A man jailed for 15 years for the rape and sexual assault of a woman whose child he abducted in the same incident faces the possibility of an increased prison sentence following an appeal by prosecutors.
Michael Murray (46), formerly of Killiney Oaks, Killiney, in Dublin, was jailed for 15 years for rape, attempted rape, oral rape and aggravated sexual assault, child abduction, threats to kill or cause serious harm, false imprisonment and theft at a Dublin apartment on February 12th and 13th, 2010.
The Central Criminal Court heard that Murray had lured his female victim into an apartment by telling her that an elderly woman was dying inside and needed her help.
He tied her up and assaulted her before taking away her four-year-old son, abandoning him in a city centre square late at night. He returned to the flat where he drugged and raped his victim.
Murray had denied the charges. However, he was found guilty on all counts by a unanimous jury verdict.
The Director of Public Prosecutions is seeking a review of Murray’s 15-year prison sentence on grounds that it is “unduly lenient”.
Counsel for the DPP, Seán Gillane SC, told the Court of Appeal on Tuesday that there had been “a constellation of aggravating factors” including pre-meditation, deception, an extraordinary duration of time, as well as egregious degradation and humiliation within the offences themselves.
But there was a further feature of aggravation which placed this case not just into the most serious of cases “but in the upper limit of even that range,” Mr Gillane submitted.
“There was an explicit threat to the victim that her child would be killed if she didn’t give in to his sexual depredation” and “there was the placing of the hands on the child’s throat,” Mr Gillane said.
“The future safety of her child was made dependent on her co-operation with his deviant desires.”
During the assault, Mr Gillane said it became apparent that the child saw his mother tied up and knew there was something “very, very wrong”.
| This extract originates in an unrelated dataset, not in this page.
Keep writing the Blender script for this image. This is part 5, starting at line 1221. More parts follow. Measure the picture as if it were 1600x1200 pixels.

“Almost unimaginably, in the course of being sexually assaulted and raped, she had to explain to her child” that Murray was a bad man and that he (the child) had to keep quiet.
Then there was the removal of the child and abandonment on the Luas tracks at 10pm at night, counsel said.
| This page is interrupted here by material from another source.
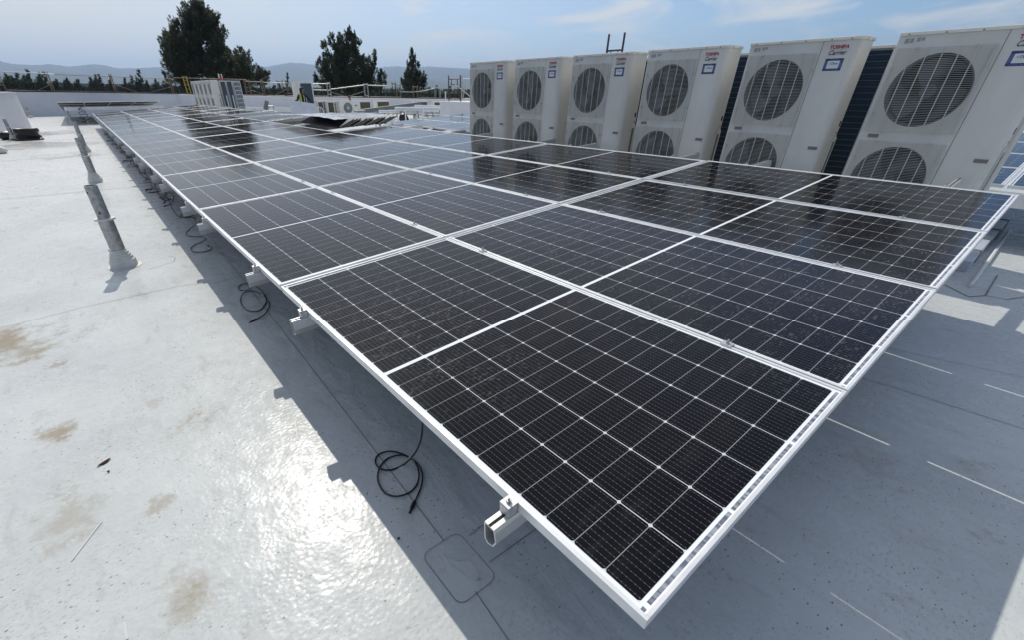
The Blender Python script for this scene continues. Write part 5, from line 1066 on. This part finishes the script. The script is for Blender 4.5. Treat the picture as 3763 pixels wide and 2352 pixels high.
for n_, (x, yt, hw_, yb) in enumerate(far):
    bl = []; m_ = 5
    for i in range(m_): f_ = i / (m_ - 1); bl.append((x + rd.uniform(-.15, .15) * hw_, yt + (yb + 8 - yt) * f_ * .95 + hw_ * .3, hw_ * (.15 + .62 * f_) * rd.uniform(.8, 1.1)))
    side = 'between the left parapet and the tallest tree' if x < 600 else ('in the gap left of the worker' if x < 1200 else 'between the slim conifer and the cabinets')
    ix = n_ + 1 if x < 600 else (n_ - 17 if x < 1200 else n_ - 21)
    NUM = ORD + ['fourteenth', 'fifteenth', 'sixteenth', 'seventeenth', 'eighteenth', 'nineteenth']
    order = sorted(q[0] for q in far if (q[0] < 600) == (x < 600) and (q[0] < 1200) == (x < 1200)); ix = order.index(x)
    tree('conifer_tree' if rd.random() < .6 else 'broadleaf_tree', bl, 1.0, 0, 0, rd.uniform(170, 230), 'small distant tree %s, %s from the left' % (side, NUM[ix]), 3, 0.9, .8, 'small distant trees on the skyline', 100 + n_, 0.9)
# the continuous wooded belt behind them
b = MB(); rd = random.Random(5)
for _ in range(16000):
    px_ = rd.uniform(-500, 4300); dd = rd.uniform(240, 420); top = 315 + 0.010 * px_ + 4 * noise.noise(Vector((px_ * .02, 1, 0))) + 5 * noise.noise(Vector((px_ * .11, 2, 0)))
    if px_ > 620: top = 320 + 0.008 * (px_ - 620) + 4 * noise.noise(Vector((px_ * .05, 4, 0)))
    zt_ = at(px_, top, d=dd).z; p = at(px_, 340, d=dd); z = zt_ - abs(rd.gauss(0, 1)) * 3.2
    if z < -9: continue
    q = Vector((p.x, p.y, z)); L = rd.uniform(1.0, 2.2); d = Vector((rd.uniform(-.6, .6), rd.uniform(-.6, .6), 1)).normalized(); s_ = d.cross(Vector((rd.uniform(-1, 1), rd.uniform(-1, 1), 0))).normalized(); i0 = len(b.v)
    b.v += [tuple(q - s_ * L * .5 - d * L * .4), tuple(q + s_ * L * .5 - d * L * .4), tuple(q + d * L * .7)]; b.f.append((i0, i0 + 1, i0 + 2)); b.m.append(0)
setup(b.build('woods', LM[3]), kind='stuff')

# ------------------------------------------------------------------ the air between here and the hills
HM = bpy.data.materials.new('haze_air'); HM.use_nodes = True; t = HM.node_tree; t.nodes.clear()
pv = N(t, 'ShaderNodeVolumePrincipled'); pv.inputs['Color'].default_value = (0.53, 0.72, 1.0, 1); pv.inputs['Density'].default_value = 0.00013; pv.inputs['Anisotropy'].default_value = 0.3
om = N(t, 'ShaderNodeOutputMaterial'); t.links.new(pv.outputs[0], om.inputs['Volume'])
HAZE = True
if HAZE:
    b = MB(); b.box((-14500, -14500, -14), (14500, 14500, 560)); setup(b.build('haze', HM), kind='stuff')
Murray finished his attack on the victim and left her bound and gagged. After a period of time, she ultimately freed herself and alerted people in her building.
Mr Gillane pointed to this period of time where she knew her child was no longer in the building and had been removed by the man who had threatened to kill her child. She spent that period of time not knowing whether her child was dead or alive.
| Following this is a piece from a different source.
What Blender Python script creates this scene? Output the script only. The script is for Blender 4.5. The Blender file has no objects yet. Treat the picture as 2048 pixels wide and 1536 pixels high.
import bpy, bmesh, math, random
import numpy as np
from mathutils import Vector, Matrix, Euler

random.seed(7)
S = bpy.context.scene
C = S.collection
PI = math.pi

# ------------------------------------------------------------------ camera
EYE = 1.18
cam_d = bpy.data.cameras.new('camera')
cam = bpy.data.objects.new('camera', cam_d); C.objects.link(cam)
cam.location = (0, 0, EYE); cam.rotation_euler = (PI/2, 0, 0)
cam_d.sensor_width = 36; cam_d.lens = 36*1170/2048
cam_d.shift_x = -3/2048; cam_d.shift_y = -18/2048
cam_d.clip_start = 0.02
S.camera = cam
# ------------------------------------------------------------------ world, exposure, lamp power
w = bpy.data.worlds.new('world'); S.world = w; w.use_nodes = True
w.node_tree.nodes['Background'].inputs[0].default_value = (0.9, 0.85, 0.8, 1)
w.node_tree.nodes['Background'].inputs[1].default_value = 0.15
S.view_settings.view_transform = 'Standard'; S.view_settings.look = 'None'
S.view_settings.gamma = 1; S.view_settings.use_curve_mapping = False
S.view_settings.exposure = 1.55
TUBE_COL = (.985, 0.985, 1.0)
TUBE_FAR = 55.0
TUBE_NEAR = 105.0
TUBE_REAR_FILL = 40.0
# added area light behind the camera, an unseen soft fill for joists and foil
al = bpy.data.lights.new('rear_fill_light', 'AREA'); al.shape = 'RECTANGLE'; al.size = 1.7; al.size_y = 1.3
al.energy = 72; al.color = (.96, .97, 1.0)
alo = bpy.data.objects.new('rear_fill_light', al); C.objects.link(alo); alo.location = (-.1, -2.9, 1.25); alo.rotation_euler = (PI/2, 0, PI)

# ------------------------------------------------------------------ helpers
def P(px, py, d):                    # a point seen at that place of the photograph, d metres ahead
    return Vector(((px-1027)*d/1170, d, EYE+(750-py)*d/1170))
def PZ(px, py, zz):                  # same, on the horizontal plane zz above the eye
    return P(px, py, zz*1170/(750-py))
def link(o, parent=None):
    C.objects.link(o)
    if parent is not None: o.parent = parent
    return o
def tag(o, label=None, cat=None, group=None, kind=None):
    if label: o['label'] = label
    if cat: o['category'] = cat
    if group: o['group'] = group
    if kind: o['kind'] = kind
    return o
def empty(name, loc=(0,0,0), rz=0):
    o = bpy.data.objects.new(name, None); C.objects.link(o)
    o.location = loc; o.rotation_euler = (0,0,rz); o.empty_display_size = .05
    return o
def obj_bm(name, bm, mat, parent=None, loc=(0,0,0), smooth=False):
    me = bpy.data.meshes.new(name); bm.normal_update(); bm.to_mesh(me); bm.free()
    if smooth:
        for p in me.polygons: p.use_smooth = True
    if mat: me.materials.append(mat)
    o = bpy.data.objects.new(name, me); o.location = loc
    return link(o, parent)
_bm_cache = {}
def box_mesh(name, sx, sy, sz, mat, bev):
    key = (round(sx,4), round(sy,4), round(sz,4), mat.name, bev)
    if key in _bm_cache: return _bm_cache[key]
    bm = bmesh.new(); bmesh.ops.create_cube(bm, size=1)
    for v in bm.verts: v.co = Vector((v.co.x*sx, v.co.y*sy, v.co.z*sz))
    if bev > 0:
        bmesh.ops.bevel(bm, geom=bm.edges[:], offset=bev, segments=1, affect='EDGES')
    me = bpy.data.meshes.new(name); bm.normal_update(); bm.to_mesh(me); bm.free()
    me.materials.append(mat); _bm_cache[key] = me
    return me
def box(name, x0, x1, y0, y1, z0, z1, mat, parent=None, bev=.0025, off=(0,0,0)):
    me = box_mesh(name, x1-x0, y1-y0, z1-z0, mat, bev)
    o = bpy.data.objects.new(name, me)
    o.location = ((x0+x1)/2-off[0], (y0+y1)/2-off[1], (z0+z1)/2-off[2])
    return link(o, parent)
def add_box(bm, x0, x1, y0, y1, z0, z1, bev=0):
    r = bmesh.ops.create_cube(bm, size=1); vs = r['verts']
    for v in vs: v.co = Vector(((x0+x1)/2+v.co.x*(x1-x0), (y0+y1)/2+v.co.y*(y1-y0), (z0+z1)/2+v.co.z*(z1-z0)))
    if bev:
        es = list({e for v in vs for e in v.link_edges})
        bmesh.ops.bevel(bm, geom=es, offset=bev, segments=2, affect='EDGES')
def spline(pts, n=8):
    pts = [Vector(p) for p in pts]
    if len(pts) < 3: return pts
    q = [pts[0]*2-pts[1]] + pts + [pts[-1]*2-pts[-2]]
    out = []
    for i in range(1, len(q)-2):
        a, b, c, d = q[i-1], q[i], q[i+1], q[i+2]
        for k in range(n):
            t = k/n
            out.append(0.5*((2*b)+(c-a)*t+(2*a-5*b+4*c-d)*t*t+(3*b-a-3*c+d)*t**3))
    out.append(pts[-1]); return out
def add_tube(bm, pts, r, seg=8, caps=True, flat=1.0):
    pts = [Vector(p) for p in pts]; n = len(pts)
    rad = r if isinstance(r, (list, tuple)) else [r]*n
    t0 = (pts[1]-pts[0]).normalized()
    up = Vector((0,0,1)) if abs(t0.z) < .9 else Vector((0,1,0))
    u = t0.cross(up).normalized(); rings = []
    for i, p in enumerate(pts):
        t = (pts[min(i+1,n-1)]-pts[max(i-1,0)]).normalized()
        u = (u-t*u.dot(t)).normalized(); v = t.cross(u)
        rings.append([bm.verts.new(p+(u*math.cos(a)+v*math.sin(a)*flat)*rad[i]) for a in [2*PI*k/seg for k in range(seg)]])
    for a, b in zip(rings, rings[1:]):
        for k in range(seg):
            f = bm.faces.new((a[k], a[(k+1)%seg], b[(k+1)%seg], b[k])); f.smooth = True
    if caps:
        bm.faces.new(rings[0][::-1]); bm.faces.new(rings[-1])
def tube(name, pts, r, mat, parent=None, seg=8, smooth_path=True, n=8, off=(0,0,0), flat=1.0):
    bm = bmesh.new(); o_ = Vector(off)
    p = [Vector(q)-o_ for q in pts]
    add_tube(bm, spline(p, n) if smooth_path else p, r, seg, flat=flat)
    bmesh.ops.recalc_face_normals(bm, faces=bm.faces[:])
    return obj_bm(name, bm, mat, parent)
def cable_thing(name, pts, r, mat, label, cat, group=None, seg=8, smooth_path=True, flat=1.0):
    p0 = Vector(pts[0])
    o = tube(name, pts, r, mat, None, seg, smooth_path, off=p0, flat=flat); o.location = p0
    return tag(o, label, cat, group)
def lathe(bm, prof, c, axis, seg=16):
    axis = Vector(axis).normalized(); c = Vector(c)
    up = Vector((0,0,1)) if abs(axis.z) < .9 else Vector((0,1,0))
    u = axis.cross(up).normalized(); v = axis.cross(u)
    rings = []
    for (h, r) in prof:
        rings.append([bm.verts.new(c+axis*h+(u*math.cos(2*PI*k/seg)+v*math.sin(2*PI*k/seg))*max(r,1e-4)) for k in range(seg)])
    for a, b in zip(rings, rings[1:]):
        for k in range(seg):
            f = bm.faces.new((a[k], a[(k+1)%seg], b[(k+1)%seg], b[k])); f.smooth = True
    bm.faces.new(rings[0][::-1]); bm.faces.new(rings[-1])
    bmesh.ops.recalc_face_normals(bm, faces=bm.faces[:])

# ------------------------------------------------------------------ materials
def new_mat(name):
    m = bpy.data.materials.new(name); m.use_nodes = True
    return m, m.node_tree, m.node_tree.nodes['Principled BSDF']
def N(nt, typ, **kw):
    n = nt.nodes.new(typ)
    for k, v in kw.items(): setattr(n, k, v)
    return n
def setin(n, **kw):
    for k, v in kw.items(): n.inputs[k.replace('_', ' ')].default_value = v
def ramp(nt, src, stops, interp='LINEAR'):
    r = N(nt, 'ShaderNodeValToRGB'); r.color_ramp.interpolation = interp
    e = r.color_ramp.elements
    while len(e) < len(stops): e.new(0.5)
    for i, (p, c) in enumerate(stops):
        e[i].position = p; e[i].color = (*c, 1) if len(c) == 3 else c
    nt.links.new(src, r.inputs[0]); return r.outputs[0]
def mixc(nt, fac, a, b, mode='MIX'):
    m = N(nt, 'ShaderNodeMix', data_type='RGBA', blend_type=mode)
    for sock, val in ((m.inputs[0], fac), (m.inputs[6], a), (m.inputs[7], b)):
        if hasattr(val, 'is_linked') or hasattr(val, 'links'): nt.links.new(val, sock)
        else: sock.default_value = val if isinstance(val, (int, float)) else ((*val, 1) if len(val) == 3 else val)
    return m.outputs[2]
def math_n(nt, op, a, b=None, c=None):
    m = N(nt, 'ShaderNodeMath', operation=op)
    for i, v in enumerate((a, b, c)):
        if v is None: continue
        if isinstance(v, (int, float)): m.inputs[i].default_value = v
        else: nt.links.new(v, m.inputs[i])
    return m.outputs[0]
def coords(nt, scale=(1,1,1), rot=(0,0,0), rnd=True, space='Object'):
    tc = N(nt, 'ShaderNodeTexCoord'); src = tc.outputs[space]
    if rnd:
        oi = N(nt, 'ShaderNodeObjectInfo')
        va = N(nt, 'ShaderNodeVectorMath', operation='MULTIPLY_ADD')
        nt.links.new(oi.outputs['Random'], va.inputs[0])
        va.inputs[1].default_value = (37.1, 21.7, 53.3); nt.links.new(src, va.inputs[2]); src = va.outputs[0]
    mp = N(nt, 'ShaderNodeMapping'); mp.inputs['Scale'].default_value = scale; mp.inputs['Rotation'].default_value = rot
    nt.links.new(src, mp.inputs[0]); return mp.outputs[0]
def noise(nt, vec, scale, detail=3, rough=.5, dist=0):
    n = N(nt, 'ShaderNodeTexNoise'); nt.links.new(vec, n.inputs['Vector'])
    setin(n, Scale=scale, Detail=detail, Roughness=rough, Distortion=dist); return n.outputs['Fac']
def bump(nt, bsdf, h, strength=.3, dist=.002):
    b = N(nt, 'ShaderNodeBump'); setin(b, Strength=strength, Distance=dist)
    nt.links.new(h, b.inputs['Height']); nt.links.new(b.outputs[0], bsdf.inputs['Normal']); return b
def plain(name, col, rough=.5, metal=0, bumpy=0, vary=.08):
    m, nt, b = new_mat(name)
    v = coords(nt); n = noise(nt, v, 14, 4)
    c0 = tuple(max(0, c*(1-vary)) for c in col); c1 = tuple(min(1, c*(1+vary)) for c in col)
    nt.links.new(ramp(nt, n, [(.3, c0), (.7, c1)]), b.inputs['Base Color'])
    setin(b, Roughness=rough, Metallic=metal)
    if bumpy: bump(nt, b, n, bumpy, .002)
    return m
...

Mr Gillane submitted that the trial judge erred in choosing 15 years as a starting point for the sentence before mitigation – of which there was none.
Counsel for Murray, Blaise O’Carroll SC, said the sentencing judge was a judge of “tremendous experience” who had listened to 29 days of evidence during the trial.
The sentencing judge had not come to a decision “off the cuff”, Mr O’Carroll said. He decided to adjourn sentencing for a week to consider the case in detail.
In his judgment, the sentencing judge carefully set out the principles he was bound by and the Director of Public Prosecutions had failed to point out any palpable error, Mr O’Carroll said.
Mr Justice George Birmingham, who sat with Mr Justice Alan Mahon and Mr Justice John Edwards, said the court would reserve its judgment.
Murray previously lost an appeal against his conviction in March.
Giving background facts to the case on that occasion, Mr Justice Birmingham said that at 4.10pm on the date in question, the complainant, a young Chinese woman, was walking home from work in the Smithfield area of Dublin accompanied by her four-year-old child when she was “lured” into an apartment by Murray on the false basis that there was a sick lady inside who needed help.
Thereafter, Murray locked them both into the apartment and subjected the woman to an “escalating and relentless ordeal of rape, attempted rape, sexual degradation and violence, drugging her, binding and gagging her and threatening to kill both her and her young son”.
The episode was said to have lasted until Murray left the apartment at 5.30am, leaving her tied up in the bath. Murray had left the apartment at an earlier stage when he took her son away and “deposited him” on the street some time around 10pm.
The trial was fully contested and Murray advanced a defence that the woman was a prostitute or escort who had been working for him in an agency that he ran. This proposition was utterly rejected by her.
Murray sought to appeal his conviction on grounds relating to the admissibility of interviews, issues relating to the manner in which the complainant was examined and cross-examined, an issue relating to an alleged failure to disclose, an issue in relation to the failure of the judge to warn the jury about the risks of social media influence on the trial and an issue relating to the taking of certain exhibits from the location of the crime after it had ceased to be a designated crime scene.
Mr Justice Birmingham said the Court of Appeal was “quite satisfied” that none of his grounds were made out, that Murray’s trial had not been shown to be unsatisfactory or the verdict unsafe.